Reproduce, exactly and in full, only the lines below from the one containing "Keep writing the" through the one containing "b = BM(); tube(b, [inv".

**Provided entries**.

========================================================================

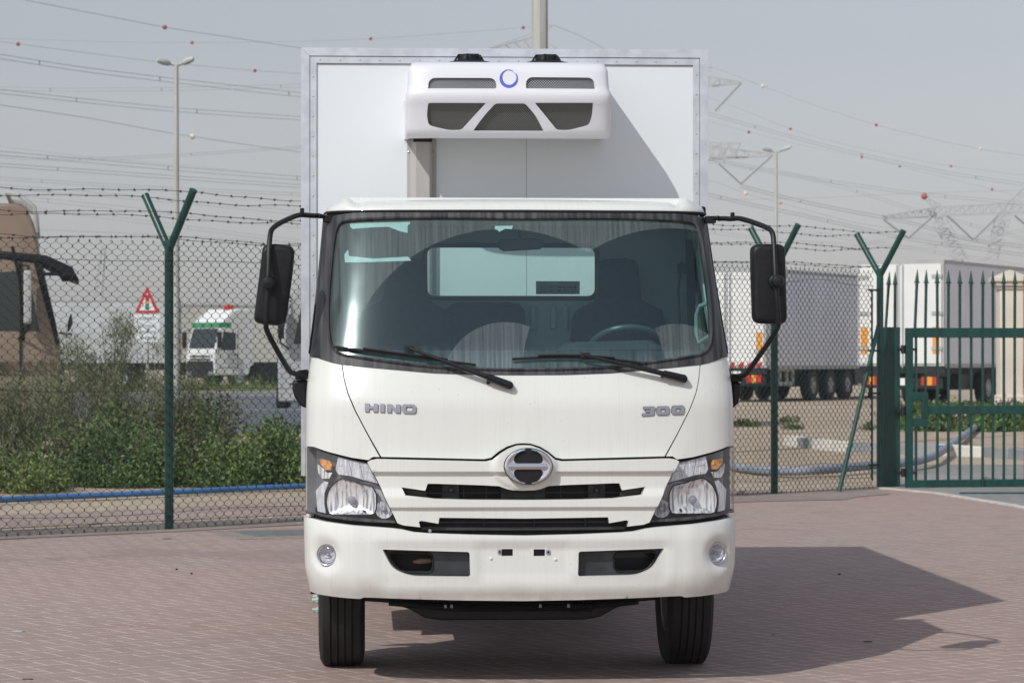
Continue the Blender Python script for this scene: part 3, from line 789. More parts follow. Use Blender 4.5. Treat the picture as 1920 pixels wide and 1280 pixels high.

========================================================================

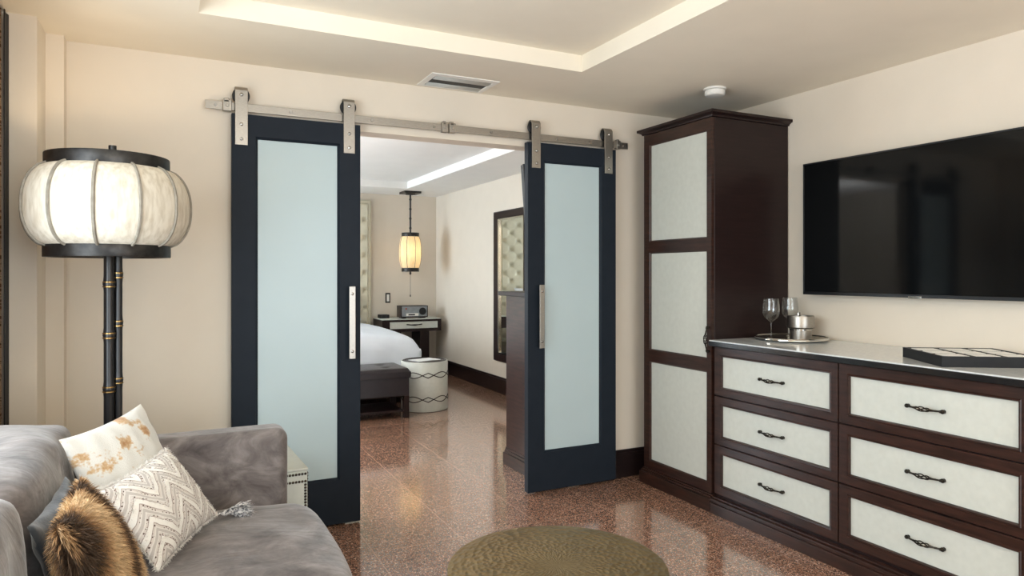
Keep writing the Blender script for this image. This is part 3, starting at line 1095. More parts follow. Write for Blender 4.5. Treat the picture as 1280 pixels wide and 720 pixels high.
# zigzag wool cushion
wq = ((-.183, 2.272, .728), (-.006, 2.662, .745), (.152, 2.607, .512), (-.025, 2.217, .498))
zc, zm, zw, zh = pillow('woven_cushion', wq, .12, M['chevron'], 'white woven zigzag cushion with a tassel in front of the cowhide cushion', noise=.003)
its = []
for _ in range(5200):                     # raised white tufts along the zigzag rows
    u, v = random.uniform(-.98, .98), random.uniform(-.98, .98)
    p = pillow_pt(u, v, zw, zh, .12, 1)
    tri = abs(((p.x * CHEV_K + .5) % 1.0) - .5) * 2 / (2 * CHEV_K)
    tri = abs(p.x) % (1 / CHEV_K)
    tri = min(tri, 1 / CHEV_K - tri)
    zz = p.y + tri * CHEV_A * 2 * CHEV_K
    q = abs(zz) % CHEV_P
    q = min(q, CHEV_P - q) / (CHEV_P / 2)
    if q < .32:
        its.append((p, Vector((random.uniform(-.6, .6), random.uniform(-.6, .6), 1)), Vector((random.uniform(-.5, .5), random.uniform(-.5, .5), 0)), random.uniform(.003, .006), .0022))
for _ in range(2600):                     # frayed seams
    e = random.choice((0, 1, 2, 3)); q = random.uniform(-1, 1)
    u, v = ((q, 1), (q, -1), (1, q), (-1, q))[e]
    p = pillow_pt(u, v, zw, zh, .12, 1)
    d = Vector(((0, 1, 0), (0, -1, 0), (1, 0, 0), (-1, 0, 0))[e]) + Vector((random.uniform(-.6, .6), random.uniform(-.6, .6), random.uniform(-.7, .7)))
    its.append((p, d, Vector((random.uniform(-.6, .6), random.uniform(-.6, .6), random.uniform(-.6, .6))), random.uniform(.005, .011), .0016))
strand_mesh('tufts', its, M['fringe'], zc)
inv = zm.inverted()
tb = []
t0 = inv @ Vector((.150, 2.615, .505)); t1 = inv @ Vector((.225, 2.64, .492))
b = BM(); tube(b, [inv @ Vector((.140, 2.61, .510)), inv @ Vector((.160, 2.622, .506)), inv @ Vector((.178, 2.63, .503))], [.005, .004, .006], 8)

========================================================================

**Response**.
Keep writing the Blender script for this image. This is part 3, starting at line 1095. More parts follow. Write for Blender 4.5. Treat the picture as 1280 pixels wide and 720 pixels high.
# zigzag wool cushion
wq = ((-.183, 2.272, .728), (-.006, 2.662, .745), (.152, 2.607, .512), (-.025, 2.217, .498))
zc, zm, zw, zh = pillow('woven_cushion', wq, .12, M['chevron'], 'white woven zigzag cushion with a tassel in front of the cowhide cushion', noise=.003)
its = []
for _ in range(5200):                     # raised white tufts along the zigzag rows
    u, v = random.uniform(-.98, .98), random.uniform(-.98, .98)
    p = pillow_pt(u, v, zw, zh, .12, 1)
    tri = abs(((p.x * CHEV_K + .5) % 1.0) - .5) * 2 / (2 * CHEV_K)
    tri = abs(p.x) % (1 / CHEV_K)
    tri = min(tri, 1 / CHEV_K - tri)
    zz = p.y + tri * CHEV_A * 2 * CHEV_K
    q = abs(zz) % CHEV_P
    q = min(q, CHEV_P - q) / (CHEV_P / 2)
    if q < .32:
        its.append((p, Vector((random.uniform(-.6, .6), random.uniform(-.6, .6), 1)), Vector((random.uniform(-.5, .5), random.uniform(-.5, .5), 0)), random.uniform(.003, .006), .0022))
for _ in range(2600):                     # frayed seams
    e = random.choice((0, 1, 2, 3)); q = random.uniform(-1, 1)
    u, v = ((q, 1), (q, -1), (1, q), (-1, q))[e]
    p = pillow_pt(u, v, zw, zh, .12, 1)
    d = Vector(((0, 1, 0), (0, -1, 0), (1, 0, 0), (-1, 0, 0))[e]) + Vector((random.uniform(-.6, .6), random.uniform(-.6, .6), random.uniform(-.7, .7)))
    its.append((p, d, Vector((random.uniform(-.6, .6), random.uniform(-.6, .6), random.uniform(-.6, .6))), random.uniform(.005, .011), .0016))
strand_mesh('tufts', its, M['fringe'], zc)
inv = zm.inverted()
tb = []
t0 = inv @ Vector((.150, 2.615, .505)); t1 = inv @ Vector((.225, 2.64, .492))
b = BM(); tube(b, [inv @ Vector((.140, 2.61, .510)), inv @ Vector((.160, 2.622, .506)), inv @ Vector((.178, 2.63, .503))], [.005, .004, .006], 8)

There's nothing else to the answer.